Sept. 18, 2017 (EIRNS)—Just days after a prominent interview with lead parliamentary candidate Helga Zepp-LaRouche was quickly "disappeared" from Germany’s Junge Welt publication, the U.S.-based neo-Conservative magazine Foreign Policy has vented its spleen against Lyndon LaRouche for the very existence of Helga LaRouche’s campaign. Foreign Policy’s title—"Lyndon LaRouche Is Running a Pro-China Party in Germany"—makes clear the issue is China’s Belt and Road Initiative, or "New Silk Road," which Helga LaRouche prominently represents both in China and in Europe.

The article, appearing just before the parliamentary election, is largely unencumbered by easily verifiable facts: Lyndon LaRouche is not a millionaire, Helga LaRouche is not "Russian-German," LaRouche doesn’t publish on websites only in Russian and German, etc. "Germany must join the New Silk Road" is hardly a "bizarre campaign poster" to any informed German. "Overhauling global banking to stop the collapse of the financial system" is not a "vague idea": It is the return of the Glass-Steagall Act.

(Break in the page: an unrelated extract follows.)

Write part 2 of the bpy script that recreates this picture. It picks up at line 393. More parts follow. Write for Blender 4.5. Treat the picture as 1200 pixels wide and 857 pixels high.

But this is fundamentally a ham-handed attack by geopoliticians, on the new international paradigm which rejects British geopolitics in favor of collaboration for the mutual benefit of nations. The successful emergence of that new paradigm defines Lyndon and Helga LaRouche’s 40 years of work, and they represent it internationally.

The McCarthyite Russia-baiting by Foreign Policy is clear, charging both LaRouches with "promoting the interests of Russia and China in the West." Even more clear is the fear of the LaRouches’ leadership with regard to the New Silk Road policy itself.

"The question is whether the LaRouche movement’s real audience isn’t in Germany but rather in China, where there’s growing evidence the movement has influential followers."

Testily, Foreign Policy notes how often Helga Zepp-LaRouche is cited as an expert in the press in China; and the lengthy August China Daily profile of Helga LaRouche is denounced as "a puff piece."

The author of the attack, Bethany Allen-Ebrahemian, comes from the East-West Institute in Hawaii, and the detestable contempt she affects for Chinese intelligencia and leaders is a mark of neo-Con geopoliticians. But it belies a real fear of the New Silk Road policy, and the LaRouches as leaders of it.

Foreign Policy will be one U.S.-based observer nervously counting the votes of the parliamentary slate of Germany's Civil Rights Movement Solidarity (BüSo) party.